Pentagon chief: Iraq's Kurdish forces 'model' for fighting ISIL
ARBIL, Iraq - Reuters
AFP photo
U.S. Defence Secretary Ash Carter called Iraq's Kurdish fighters a model for the kind of force needed to defeat Islamic State of Iraq and the Levant (ISIL) as he made an unannounced visit on July 24 to the capital of Iraq's Kurdistan region.While Iraq's army has struggled, the Kurdish region's security forces, or peshmerga, have rolled back ISIL militants in northern Iraq and expanded the formal boundary of their semi-autonomous region.

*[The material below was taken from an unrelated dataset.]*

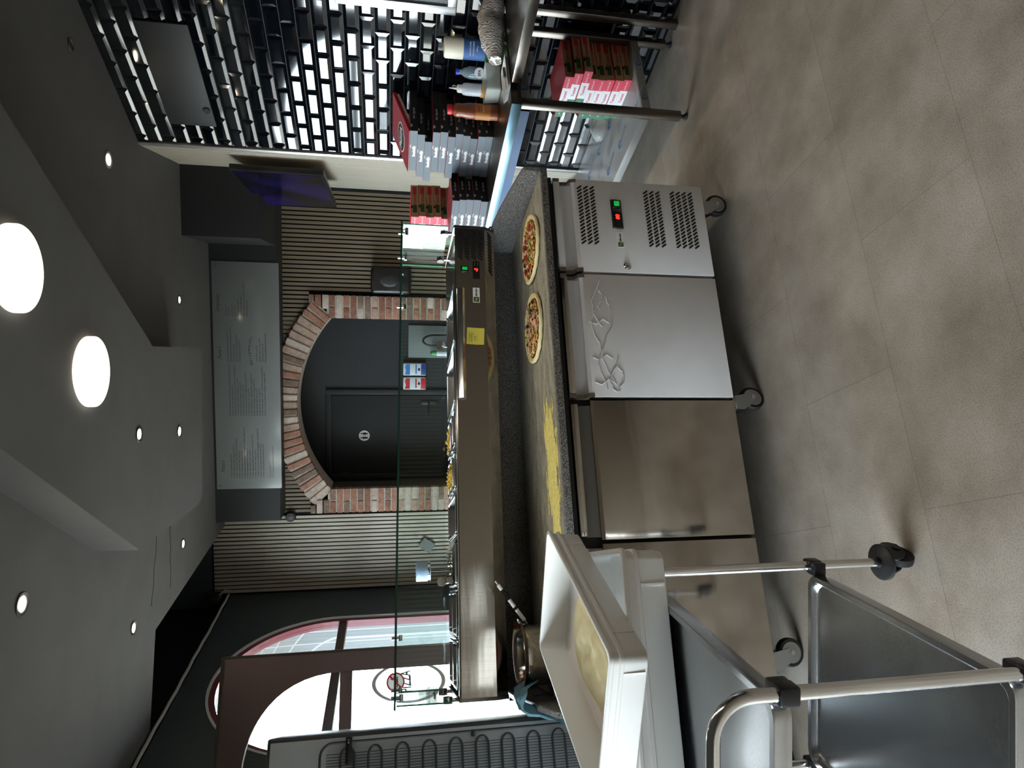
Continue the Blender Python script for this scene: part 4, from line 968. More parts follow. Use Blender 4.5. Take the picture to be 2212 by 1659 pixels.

"Here the peshmerga are pretty far along in their capabilities, so they can win on the ground here with our help," Carter said in Arbil, noting coalition support, including training, arms, intelligence and air strikes.
Carter met the Kurdistan region's President Massoud Barzani, a veteran guerrilla leader who fought Saddam Hussein for decades. He also spoke with U.S. and coalition troops advising and training the peshmerga.
Carter's visit to arbil came a day after the Pentagon chief travelled to Baghdad to meet Iraqi leaders as they advance plans to recapture the city of Ramadi which fell to ISIL in May.
The loss of Ramadi was the Iraqi army's worst defeat since the radical Sunni militants swept through northern Iraq last summer. It came despite a daily campaign of U.S.-led coalition air strikes meant to bolster Iraqi forces on the ground.
Carter noted that some parts of Iraq's security forces were just as capable as the peshmerga, as well as some Kurdish forces in Syria.
"We are trying to build up a force throughout the territory of Iraq, and then some day ... in Syria," Carter told coalition troops in Erbil. Here (in) Kurdistan ... the Peshmerga is the model of what we're trying to achieve."
Kurdish help may be key to Iraq's hopes of winning upcoming battles in Iraq. The U.S. military has estimated that eventually Iraq will need three brigades from the Kurdish region, as well as six from the Iraqi army, to recapture Mosul from ISIL.